Because Smeagol sees the world entirely from his own perspective and has little or no empathy with other people or creatures he simply sees them as objects and so tend not to dignify them with proper names but prefers descriptions which relate to how he perceives them. Even when he uses the name 'Baggins' it is not 'Mr Baggins' or 'Bilbo/Frodo' as hobbits would refer to each other.

He often frames his own problem is terms of them being other people's fault and apart from a very ambivalent empathy with Frodo at some points most of his relationships with other characters are outright hostile.

He is evasive

There are many instances where Gollum is shown to be cunning, dishonest and evasive shown directly in the riddle sequence in the hobbit and even Gandalf states that it was very difficult to extract the truth from him when he was captured by the elves before that start of LOTR.

This is probably a consequence of his own reluctance to face up to his own actions, for example in murdering Deagol to acquire the Ring, and his paranoia in the face of his need to survive entirely on his own for several lifetimes.

As a result he defaults to the most ambiguous possible way of speaking so as to be able to deceive people without either giving anything away or being caught in a direct lie.

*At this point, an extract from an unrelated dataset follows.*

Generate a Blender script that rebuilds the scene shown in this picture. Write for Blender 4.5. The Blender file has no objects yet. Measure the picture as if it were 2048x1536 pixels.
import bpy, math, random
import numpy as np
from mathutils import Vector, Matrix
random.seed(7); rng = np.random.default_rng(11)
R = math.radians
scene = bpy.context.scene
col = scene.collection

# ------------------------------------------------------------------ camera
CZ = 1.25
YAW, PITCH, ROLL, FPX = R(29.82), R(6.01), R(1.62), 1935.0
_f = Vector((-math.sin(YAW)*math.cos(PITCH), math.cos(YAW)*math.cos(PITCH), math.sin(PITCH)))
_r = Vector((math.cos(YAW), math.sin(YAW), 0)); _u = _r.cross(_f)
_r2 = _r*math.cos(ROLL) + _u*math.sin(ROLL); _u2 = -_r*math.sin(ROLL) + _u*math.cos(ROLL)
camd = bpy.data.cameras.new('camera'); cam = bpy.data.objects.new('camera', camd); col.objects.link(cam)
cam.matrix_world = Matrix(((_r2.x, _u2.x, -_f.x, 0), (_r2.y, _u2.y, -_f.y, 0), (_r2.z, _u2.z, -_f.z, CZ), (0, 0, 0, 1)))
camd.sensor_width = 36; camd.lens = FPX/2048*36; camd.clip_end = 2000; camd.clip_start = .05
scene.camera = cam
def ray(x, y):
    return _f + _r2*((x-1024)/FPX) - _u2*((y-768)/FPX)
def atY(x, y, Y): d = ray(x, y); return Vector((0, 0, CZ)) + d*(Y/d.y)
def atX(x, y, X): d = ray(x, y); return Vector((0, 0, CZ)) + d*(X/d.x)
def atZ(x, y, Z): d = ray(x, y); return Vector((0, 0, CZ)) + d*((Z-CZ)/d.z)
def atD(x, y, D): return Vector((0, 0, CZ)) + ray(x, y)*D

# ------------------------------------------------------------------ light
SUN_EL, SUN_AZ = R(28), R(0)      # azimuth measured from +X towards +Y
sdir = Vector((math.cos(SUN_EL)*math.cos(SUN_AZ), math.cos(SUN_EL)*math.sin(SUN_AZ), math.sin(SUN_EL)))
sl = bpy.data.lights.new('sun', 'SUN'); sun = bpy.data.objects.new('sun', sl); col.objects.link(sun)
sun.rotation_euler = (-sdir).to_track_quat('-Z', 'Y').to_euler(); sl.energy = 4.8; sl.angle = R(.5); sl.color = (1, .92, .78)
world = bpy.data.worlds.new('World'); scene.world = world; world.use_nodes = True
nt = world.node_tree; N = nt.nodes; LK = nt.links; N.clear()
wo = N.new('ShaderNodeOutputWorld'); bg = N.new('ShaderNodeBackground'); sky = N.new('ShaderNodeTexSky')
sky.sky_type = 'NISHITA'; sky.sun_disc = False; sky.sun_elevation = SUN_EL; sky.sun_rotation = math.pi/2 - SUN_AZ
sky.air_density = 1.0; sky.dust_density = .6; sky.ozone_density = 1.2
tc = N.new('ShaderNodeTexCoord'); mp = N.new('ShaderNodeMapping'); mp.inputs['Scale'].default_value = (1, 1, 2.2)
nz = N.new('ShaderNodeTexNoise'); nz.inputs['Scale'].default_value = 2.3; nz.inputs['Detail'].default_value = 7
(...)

From a literary perspective Smeagol/Gollum's reluctance to use proper names emphasises the fact that he is almost completely isolated from other characters in terms of personal relationships. He doesn't even have any particular hatred of them except in terms of how their actions affect him and act as obstacles in is pursuit of the ring. In many ways he doesn't even really have any personality of his own left beyond his instinct to survive and desire to acquire the ring and in the end the latter ends up overriding the former.